▼▼▼

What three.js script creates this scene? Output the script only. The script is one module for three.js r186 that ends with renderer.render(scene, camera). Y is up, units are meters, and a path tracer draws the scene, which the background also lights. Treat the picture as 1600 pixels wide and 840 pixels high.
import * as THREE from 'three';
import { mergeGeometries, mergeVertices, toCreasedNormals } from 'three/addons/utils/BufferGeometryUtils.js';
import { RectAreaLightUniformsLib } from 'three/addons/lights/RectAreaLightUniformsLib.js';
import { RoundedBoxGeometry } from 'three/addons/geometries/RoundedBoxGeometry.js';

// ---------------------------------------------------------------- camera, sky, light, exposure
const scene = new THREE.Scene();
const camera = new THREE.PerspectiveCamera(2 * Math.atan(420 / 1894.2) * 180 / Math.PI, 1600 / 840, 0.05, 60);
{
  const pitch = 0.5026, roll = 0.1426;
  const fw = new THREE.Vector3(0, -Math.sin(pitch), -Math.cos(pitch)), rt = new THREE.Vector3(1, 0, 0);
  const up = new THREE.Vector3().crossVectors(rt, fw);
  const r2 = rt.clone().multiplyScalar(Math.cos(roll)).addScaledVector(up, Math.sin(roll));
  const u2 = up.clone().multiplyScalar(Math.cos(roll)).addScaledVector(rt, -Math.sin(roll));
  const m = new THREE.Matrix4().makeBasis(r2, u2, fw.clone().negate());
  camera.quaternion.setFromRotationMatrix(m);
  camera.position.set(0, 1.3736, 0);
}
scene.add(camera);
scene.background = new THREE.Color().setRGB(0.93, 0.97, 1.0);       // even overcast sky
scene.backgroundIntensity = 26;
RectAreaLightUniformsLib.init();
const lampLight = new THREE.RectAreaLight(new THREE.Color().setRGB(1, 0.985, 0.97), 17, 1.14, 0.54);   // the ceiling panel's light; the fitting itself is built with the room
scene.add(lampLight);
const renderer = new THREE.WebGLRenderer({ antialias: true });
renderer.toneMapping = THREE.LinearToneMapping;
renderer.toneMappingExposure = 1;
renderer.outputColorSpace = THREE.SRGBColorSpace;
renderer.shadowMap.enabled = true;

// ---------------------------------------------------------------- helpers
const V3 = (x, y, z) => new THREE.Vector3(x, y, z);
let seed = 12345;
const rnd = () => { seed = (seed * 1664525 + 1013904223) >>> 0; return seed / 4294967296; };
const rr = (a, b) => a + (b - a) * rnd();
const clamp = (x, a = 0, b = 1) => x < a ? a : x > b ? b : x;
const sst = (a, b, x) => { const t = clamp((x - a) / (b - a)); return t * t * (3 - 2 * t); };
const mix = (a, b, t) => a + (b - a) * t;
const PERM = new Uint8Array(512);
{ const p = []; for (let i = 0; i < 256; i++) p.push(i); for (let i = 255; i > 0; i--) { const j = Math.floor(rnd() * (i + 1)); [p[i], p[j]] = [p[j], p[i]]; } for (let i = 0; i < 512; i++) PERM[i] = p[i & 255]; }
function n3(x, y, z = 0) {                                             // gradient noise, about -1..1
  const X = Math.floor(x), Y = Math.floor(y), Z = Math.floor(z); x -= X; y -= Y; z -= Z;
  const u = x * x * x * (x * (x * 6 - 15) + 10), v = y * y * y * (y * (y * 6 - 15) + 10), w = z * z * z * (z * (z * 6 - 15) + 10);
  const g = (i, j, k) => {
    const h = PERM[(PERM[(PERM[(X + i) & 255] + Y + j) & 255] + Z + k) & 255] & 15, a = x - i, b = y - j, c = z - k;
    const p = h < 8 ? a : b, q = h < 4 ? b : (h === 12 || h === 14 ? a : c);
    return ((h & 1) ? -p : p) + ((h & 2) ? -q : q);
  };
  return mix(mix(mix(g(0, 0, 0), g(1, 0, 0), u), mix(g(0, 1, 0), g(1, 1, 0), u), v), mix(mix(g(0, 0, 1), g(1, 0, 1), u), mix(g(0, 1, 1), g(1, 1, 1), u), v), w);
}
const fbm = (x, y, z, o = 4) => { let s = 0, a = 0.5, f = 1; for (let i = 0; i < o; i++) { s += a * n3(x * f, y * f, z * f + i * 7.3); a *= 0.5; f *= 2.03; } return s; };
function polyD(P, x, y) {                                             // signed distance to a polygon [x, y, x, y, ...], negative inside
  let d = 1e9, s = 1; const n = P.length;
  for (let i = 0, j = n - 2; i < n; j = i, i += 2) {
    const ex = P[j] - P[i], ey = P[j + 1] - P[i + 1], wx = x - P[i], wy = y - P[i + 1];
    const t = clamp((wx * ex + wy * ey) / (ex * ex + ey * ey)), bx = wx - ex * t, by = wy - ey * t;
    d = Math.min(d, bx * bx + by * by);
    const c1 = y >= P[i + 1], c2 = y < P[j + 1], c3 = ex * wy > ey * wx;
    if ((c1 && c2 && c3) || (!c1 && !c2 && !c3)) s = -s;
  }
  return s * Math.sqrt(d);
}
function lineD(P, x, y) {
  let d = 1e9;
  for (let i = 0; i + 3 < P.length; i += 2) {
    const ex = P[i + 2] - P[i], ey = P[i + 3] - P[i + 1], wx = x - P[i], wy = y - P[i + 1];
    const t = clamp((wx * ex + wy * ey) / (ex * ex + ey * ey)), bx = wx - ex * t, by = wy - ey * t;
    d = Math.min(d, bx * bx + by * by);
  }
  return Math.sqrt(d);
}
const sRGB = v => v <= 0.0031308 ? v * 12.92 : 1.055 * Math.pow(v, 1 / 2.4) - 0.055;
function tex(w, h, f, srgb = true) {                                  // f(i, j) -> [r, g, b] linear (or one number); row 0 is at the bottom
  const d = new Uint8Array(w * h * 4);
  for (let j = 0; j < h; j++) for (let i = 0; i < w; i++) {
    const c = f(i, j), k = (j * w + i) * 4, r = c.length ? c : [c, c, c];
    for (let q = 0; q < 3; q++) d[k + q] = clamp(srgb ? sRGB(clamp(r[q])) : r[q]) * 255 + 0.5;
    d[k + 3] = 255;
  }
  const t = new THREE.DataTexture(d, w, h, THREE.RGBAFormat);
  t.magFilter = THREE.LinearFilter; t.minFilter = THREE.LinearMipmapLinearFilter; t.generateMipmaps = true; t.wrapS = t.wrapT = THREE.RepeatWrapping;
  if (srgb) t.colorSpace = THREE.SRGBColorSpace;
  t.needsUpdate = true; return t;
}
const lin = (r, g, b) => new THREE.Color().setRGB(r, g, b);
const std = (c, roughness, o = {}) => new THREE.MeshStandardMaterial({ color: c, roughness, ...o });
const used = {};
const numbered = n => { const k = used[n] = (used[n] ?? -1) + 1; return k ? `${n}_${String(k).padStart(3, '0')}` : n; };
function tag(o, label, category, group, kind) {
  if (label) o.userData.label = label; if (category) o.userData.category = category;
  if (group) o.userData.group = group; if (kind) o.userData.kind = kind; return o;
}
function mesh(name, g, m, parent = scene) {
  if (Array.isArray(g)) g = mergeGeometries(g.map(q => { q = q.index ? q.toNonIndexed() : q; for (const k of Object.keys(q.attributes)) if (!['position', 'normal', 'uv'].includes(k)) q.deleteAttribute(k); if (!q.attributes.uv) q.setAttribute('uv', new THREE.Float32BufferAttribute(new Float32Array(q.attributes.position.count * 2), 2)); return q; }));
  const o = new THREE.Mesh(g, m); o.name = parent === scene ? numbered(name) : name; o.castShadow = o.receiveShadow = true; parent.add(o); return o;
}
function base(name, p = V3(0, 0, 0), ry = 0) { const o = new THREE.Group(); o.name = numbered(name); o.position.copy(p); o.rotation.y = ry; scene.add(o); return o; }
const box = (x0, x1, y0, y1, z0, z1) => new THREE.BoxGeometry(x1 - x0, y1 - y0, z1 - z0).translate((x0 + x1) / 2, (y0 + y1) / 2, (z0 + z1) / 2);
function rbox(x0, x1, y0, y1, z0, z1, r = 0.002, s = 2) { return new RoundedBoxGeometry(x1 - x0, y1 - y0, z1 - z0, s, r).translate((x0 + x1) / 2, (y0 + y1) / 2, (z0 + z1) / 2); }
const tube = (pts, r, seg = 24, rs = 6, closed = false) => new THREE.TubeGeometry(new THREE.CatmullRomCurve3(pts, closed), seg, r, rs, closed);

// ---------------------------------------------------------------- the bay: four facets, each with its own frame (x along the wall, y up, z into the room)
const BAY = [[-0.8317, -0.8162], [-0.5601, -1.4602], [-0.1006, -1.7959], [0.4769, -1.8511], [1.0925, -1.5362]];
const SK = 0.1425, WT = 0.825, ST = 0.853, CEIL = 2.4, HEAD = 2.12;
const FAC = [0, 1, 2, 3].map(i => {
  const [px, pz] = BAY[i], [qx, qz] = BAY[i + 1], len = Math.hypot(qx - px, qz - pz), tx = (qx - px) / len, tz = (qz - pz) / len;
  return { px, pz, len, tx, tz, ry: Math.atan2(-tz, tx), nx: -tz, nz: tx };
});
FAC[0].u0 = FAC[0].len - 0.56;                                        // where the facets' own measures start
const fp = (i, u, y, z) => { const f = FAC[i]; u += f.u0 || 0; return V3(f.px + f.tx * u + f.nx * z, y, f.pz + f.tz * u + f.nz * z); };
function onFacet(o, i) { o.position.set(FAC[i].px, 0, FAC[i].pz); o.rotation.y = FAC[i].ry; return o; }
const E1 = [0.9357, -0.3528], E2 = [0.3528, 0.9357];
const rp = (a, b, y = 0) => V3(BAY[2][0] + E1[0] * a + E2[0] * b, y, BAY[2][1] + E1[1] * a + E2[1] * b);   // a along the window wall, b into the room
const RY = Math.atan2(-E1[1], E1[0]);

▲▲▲

What is expected:
Print only the lines from the top of the data above down to the line holding "renderer.shadowMap.enabled = true;", inclusive.

Solution to the problem:
What three.js script creates this scene? Output the script only. The script is one module for three.js r186 that ends with renderer.render(scene, camera). Y is up, units are meters, and a path tracer draws the scene, which the background also lights. Treat the picture as 1600 pixels wide and 840 pixels high.
import * as THREE from 'three';
import { mergeGeometries, mergeVertices, toCreasedNormals } from 'three/addons/utils/BufferGeometryUtils.js';
import { RectAreaLightUniformsLib } from 'three/addons/lights/RectAreaLightUniformsLib.js';
import { RoundedBoxGeometry } from 'three/addons/geometries/RoundedBoxGeometry.js';

// ---------------------------------------------------------------- camera, sky, light, exposure
const scene = new THREE.Scene();
const camera = new THREE.PerspectiveCamera(2 * Math.atan(420 / 1894.2) * 180 / Math.PI, 1600 / 840, 0.05, 60);
{
  const pitch = 0.5026, roll = 0.1426;
  const fw = new THREE.Vector3(0, -Math.sin(pitch), -Math.cos(pitch)), rt = new THREE.Vector3(1, 0, 0);
  const up = new THREE.Vector3().crossVectors(rt, fw);
  const r2 = rt.clone().multiplyScalar(Math.cos(roll)).addScaledVector(up, Math.sin(roll));
  const u2 = up.clone().multiplyScalar(Math.cos(roll)).addScaledVector(rt, -Math.sin(roll));
  const m = new THREE.Matrix4().makeBasis(r2, u2, fw.clone().negate());
  camera.quaternion.setFromRotationMatrix(m);
  camera.position.set(0, 1.3736, 0);
}
scene.add(camera);
scene.background = new THREE.Color().setRGB(0.93, 0.97, 1.0);       // even overcast sky
scene.backgroundIntensity = 26;
RectAreaLightUniformsLib.init();
const lampLight = new THREE.RectAreaLight(new THREE.Color().setRGB(1, 0.985, 0.97), 17, 1.14, 0.54);   // the ceiling panel's light; the fitting itself is built with the room
scene.add(lampLight);
const renderer = new THREE.WebGLRenderer({ antialias: true });
renderer.toneMapping = THREE.LinearToneMapping;
renderer.toneMappingExposure = 1;
renderer.outputColorSpace = THREE.SRGBColorSpace;
renderer.shadowMap.enabled = true;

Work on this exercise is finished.